Wednesday, June 1, 2016

Focus is an American contender in popular segment

A menu of Mark Glover’s AutoGlo car reviews can be seen on the Business page of The Sacramento Bee’s website

Sacramento, California – I’m encouraged by the Ford Focus.

It’s proof that an American car company can build an affordable, practical-size car that appeals to a wide range of motorists.

And you thought Toyota and Honda had cornered that market, right?

The tested 2016 Ford Focus Titanium hatchback sedan hits all the right notes in the competitive compact segment.

The $27,850 sticker price was easy on the eyes, keeping in mind that it included plentiful extras that bumped up the starting price of $23,725.

The standard features list was lengthy, and it included the latest SYNC voice-recognition system, remote start, a Sony audio system with 10 speakers and leather interior appointments.

It looked sleek in profile and sporty wearing “Blue Candy Tinted Clearcoat” paint.  The rear spoiler was nicely integrated and did not look like a last-minute throw-on.

Fuel mileage checked in at an impressive 26 miles per gallon in the city and 38 mpg on the highway.

In short, it’s a loaded ride with international appeal.  This is what Ford aspired to do for years, and those plans have become reality with the Focus.

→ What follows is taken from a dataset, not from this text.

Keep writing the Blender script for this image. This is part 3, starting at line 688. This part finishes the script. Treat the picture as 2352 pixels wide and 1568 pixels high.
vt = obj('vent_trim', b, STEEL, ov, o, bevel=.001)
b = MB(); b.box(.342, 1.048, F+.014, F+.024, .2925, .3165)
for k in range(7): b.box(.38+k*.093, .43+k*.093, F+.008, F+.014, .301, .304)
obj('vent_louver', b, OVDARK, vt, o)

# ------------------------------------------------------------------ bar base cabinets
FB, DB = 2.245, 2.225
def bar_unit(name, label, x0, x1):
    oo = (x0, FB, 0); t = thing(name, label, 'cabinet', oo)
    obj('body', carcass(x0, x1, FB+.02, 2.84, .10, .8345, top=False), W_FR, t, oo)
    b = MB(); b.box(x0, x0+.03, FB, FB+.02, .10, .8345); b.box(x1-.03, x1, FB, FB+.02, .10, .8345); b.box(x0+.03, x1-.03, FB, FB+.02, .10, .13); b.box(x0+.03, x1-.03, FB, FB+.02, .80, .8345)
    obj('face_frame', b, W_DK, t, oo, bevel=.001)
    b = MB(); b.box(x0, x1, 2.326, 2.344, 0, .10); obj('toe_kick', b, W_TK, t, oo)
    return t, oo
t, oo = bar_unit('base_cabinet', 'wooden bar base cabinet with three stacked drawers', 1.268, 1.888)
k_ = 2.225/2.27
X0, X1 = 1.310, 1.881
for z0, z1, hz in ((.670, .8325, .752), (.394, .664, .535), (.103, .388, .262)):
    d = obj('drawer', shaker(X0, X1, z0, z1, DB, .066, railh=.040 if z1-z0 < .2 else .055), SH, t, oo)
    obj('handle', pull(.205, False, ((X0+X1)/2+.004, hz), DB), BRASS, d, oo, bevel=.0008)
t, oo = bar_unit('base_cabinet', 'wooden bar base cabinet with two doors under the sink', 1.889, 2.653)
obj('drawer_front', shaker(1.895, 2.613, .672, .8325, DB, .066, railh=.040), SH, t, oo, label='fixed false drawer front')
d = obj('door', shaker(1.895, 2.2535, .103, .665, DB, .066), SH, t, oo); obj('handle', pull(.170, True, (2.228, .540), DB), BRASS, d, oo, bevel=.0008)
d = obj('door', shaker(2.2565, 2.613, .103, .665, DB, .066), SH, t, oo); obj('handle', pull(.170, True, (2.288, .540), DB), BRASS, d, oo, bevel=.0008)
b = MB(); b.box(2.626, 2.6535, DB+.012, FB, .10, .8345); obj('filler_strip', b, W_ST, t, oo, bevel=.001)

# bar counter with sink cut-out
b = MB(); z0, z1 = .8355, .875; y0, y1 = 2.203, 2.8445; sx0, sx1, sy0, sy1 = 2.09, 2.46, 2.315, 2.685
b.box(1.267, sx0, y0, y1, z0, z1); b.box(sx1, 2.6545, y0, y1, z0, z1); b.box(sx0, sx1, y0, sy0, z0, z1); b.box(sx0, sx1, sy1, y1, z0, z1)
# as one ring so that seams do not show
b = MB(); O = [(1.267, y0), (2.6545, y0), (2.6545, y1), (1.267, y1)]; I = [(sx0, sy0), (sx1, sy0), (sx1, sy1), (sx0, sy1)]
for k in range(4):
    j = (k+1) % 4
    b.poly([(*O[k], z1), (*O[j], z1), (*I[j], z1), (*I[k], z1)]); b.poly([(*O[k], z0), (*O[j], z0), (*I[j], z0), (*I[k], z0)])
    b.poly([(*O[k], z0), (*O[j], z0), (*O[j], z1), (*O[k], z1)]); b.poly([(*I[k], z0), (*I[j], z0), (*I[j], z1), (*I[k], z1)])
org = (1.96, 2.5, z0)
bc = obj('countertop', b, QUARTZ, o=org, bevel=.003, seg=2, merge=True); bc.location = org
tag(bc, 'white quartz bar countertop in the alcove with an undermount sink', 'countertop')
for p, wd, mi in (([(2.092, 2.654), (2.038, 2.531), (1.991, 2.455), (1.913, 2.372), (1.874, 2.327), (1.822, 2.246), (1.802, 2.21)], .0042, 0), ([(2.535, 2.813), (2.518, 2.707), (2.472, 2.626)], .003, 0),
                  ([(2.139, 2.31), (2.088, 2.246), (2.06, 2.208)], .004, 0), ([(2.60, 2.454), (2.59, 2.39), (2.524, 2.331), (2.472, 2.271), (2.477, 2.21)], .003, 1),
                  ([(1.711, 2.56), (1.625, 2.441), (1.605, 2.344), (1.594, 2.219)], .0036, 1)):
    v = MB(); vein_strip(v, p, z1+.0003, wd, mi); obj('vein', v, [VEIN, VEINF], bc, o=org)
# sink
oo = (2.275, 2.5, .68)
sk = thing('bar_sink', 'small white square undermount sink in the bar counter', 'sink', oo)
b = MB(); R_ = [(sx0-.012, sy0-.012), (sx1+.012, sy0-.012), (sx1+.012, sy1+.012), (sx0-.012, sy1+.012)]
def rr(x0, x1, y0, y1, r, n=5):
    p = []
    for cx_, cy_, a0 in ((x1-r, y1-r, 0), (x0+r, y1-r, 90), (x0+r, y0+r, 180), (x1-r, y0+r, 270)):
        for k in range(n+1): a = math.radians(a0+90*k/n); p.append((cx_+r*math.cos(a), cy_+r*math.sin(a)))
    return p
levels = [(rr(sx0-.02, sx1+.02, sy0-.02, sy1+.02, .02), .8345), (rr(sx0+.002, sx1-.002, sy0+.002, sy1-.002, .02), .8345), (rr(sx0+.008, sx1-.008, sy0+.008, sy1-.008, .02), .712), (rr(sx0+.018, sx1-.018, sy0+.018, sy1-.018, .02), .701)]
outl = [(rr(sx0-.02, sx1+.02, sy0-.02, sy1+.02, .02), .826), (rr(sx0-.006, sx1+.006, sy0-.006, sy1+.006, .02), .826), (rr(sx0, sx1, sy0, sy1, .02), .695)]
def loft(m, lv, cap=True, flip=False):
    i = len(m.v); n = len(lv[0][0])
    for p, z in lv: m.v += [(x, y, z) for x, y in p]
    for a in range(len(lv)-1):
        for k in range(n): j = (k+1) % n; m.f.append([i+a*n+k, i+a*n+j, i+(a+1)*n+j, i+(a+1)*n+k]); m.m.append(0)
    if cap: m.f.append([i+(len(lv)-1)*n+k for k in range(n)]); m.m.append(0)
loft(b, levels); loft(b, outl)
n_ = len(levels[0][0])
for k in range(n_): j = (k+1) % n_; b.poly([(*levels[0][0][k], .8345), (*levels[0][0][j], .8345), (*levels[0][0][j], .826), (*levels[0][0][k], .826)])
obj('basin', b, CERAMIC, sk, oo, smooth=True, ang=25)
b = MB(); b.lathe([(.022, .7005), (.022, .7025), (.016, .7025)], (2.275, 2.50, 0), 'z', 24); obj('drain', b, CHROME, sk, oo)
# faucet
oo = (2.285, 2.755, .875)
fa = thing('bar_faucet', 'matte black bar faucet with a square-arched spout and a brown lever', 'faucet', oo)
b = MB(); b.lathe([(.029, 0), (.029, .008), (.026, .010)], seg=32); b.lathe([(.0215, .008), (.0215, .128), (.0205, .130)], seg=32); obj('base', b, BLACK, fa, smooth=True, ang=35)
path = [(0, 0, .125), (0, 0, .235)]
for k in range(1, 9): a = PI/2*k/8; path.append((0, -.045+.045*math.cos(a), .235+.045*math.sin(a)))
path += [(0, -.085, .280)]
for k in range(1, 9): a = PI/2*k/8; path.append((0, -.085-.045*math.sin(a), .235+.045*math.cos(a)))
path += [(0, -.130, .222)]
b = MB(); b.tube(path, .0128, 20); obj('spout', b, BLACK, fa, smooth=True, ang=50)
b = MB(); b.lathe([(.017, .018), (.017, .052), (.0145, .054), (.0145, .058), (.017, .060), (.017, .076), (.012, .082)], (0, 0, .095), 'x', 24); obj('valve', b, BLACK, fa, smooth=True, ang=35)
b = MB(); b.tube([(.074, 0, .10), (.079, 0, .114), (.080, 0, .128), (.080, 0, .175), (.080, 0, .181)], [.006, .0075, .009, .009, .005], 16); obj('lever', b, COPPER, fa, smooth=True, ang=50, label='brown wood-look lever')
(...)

The Focus on the fly is comfortable and smooth.  It’s easy to steer.  Interior space is OK.

Horsepower from the 2-liter, four-cylinder engine was rated at a max 160, which was sufficient to make the Focus a comfortable driver on twisty rural routes, in downtown gridlock and amid crowds of twitchy commuters.

I felt secure behind the wheel, fully confident that the Focus had more than enough to get me out of harm’s way as needed.

A blizzard of safety features helped the Focus Titanium score a top-rated five stars in federal safety ratings.

My package of options included 18-inch wheels, a lane-keeping alert system and active park assist – all very nice, but I would have been perfectly happy with the standard offerings.

All things considered, the tester was a solid B-plus of a car … and it was rolling proof that Ford has a grip on what a sizable portion of the driving public desires.

It’s worth noting that the Focus compact has been around as long as the Toyota Prius and that the Ford product maintains robust popularity amid an ever-growing field of alternative-fueled small cars.

Can a four-cylinder compact hold its own in that crowd?  This Focus says yes.